Иногда, видя от природы одаренную красотой, талантом, сценической обаятельностью Любу и невероятную трудоспособность, преданность профессии, глубину и превосходные актерские способности Кати я не понимала, что я рядом с ними делаю. Ощущение «третьего лишнего» проходило долго, потому, как долго приходило осознание себя в будущей профессии.
Дебют «доходного места» состоялся на дне встречи выпускников. Это уже не школьники, но публика все равно тяжелая. Выпускники, которые пришли на праздник, и подобный материал воспринимался ими с трудом.

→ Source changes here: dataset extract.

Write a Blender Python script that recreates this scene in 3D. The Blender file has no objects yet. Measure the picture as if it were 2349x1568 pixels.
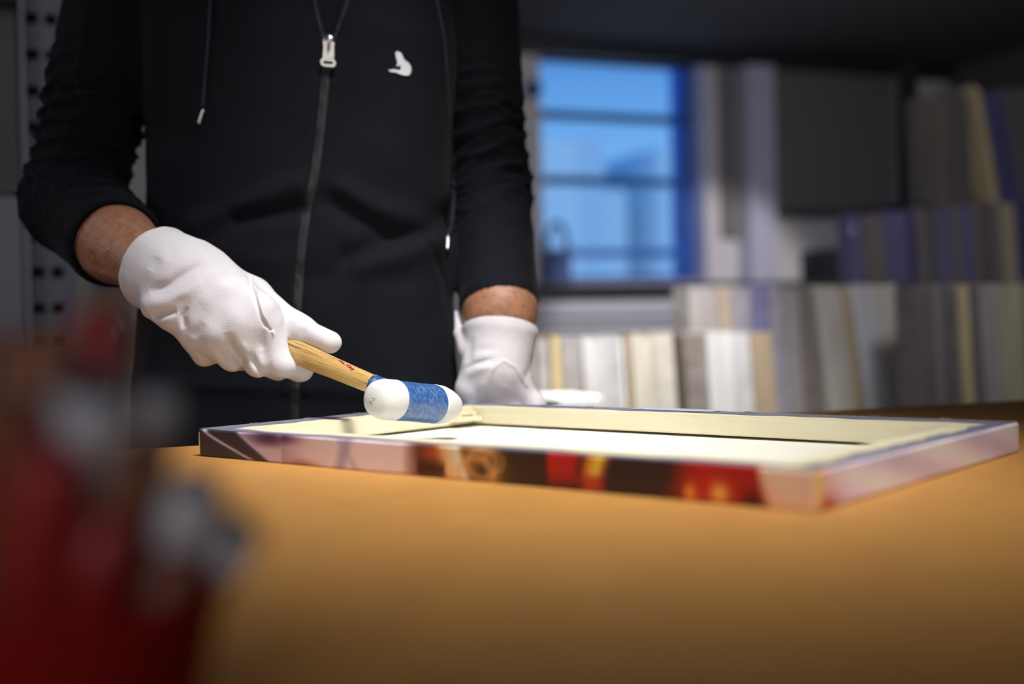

Из выразительных средств у нас были только костюмы. Из декораций два стула. Ни музыки, ни танцев, ничего того, что хотелось на данный момент зрителям. Тогда мы ещё не совсем понимали, но, в общем, догадки были, что это есть определенный «режиссерский ход» Золотухина в нашем образовании. Он мог мы сделать на тот вечер развлекательное зрелище – это для него не проблема. Но подумать только, какой колоссальный опыт получаешь от таких вот выступлений перед совершенно неподготовленной публикой.
Мы не боялись. Нет. Это было для нас совершенно логичным продолжением работы. Мы стояли за кулисами и готовились. Всё что от нас требовалось – это с достоинством преодолеть все преграды и сделать все так, как делалось на репетициях.
Всё, что происходило на сцене я толком не помню. Это случилось как-то внезапно, и мы снова за кулисами, переполненные восторженными чувствами от нового ощущения контакта со зрителем и от бурных аплодисментов. А приняли нас очень хорошо.
После этого Золотухин даже дал нам название мастерская «Дебют», что польстило и подняло настрой.
Прошел год обучения. Учебный год. «Доходное место» – это не единственное, что мы тогда сделали. Но, несомненно, самое яркое. Были ещё читки, были ещё отрывки. Нас отпустили на каникулы… но было уже поздно. Не вернуться обратно было не возможно.